Careers leaders are at the heart of delivering the Careers Strategy

Apr 1, 2018 | Apprentices & school leaver, Sector & policy

Stephen Isherwood, Chief Executive of the ISE considers the Careers Strategy and why the appointment of careers leaders is pivotal to its success.

It has been a while coming, the government’s careers strategy. But I for one am not disappointed in its contents.

Routes into work are changing, and encouraging as many students as possible to simply aim for university, fails or stalls too many people.

The creation of T-levels, increasing number of apprenticeships, vocational degrees as well as the more academic routes, all offer excellent routes into meaningful work. But all too often students do not get the right information or guidance that helps them make the right choices that suit them.

We know what works.

The eight Gatsby benchmarks provide a template for schools and colleges to follow and not nearly enough do so at the moment. 

To deliver on the eight, which some do achieve so it can be done, will require leadership.

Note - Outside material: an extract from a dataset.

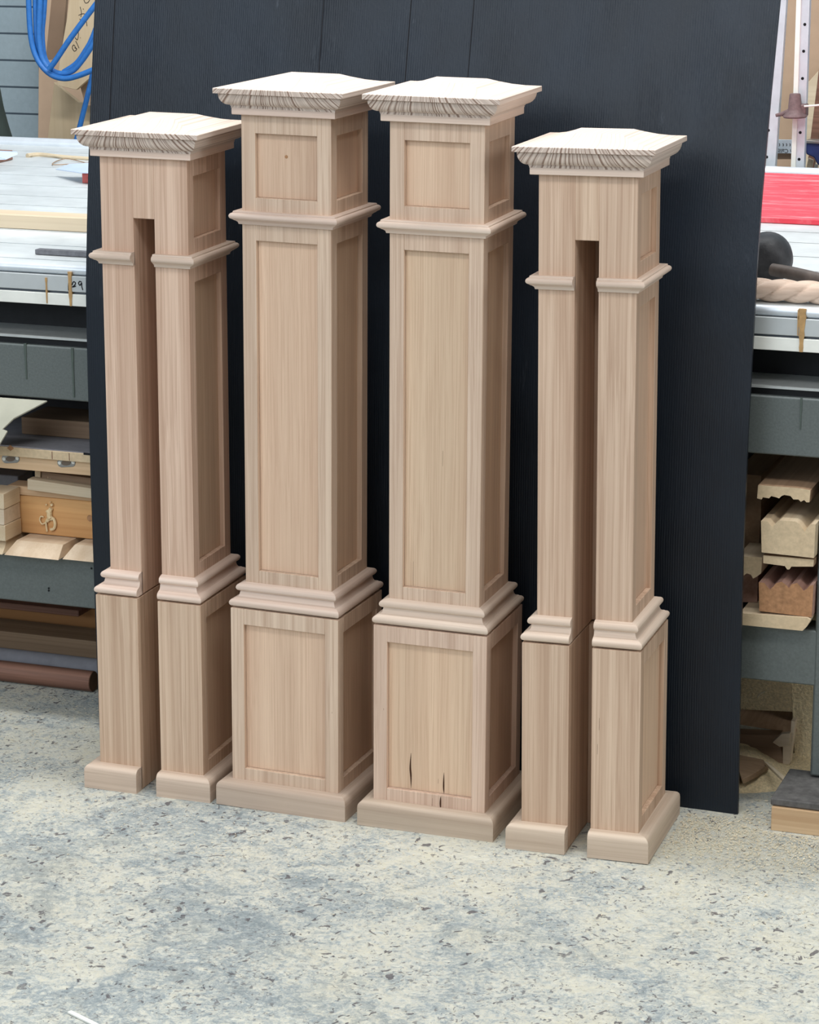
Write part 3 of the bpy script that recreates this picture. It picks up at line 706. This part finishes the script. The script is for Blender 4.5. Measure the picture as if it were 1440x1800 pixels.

Which is why I think the single most important point in the whole 36-page strategy document is that by September 2018 every school and college will have a named careers leader in post.

Schools and employers share a common gripe – dealing with volume. 

Schools have a point when they stress how difficult it is to deal with the number of employers and third parties who approach them and how hard it is to differentiate between them. 

Employers, also legitimately, talk of the volume of schools they are trying to deal with and how challenging it can be to get airtime for all their routes into work, both graduate and non-graduate. They also struggle to pick between all the third parties who approach them.

The graduate labour market is by no means perfect, but fundamentally it is mature with established structures – employers and universities broadly know how to engage with each other. 

We need to get to the same state with schools, colleges and employers. 

Delivering on all the Gatsby benchmarks requires leadership from a school or college: a ‘Careers Leader who has the energy and commitment, and backing to deliver the programme across all [Gatsby] benchmarks’. 

And the careers leader will have to deliver on a number of fronts. 

If every student is to receive seven meaningful interactions with different employers that is going to require co-ordination. Linking curriculum learning to careers, providing access to technical learning providers, fundamentally addressing the needs of all students, will require careers leadership. 

The eight Gatsby benchmarks will not be met if institutions approach their careers strategy half hearted. A meaningful careers strategy will not be implemented if it is demoted too far down the hierarchy or not given the focus it requires by leadership.

It’s in all our interests to make this work. 

Good career outcomes mean that our young people will find their route into careers, into work, that they enjoy, which will make them more fulfilled, which will in turn make them more productive, which will improve the UK economy.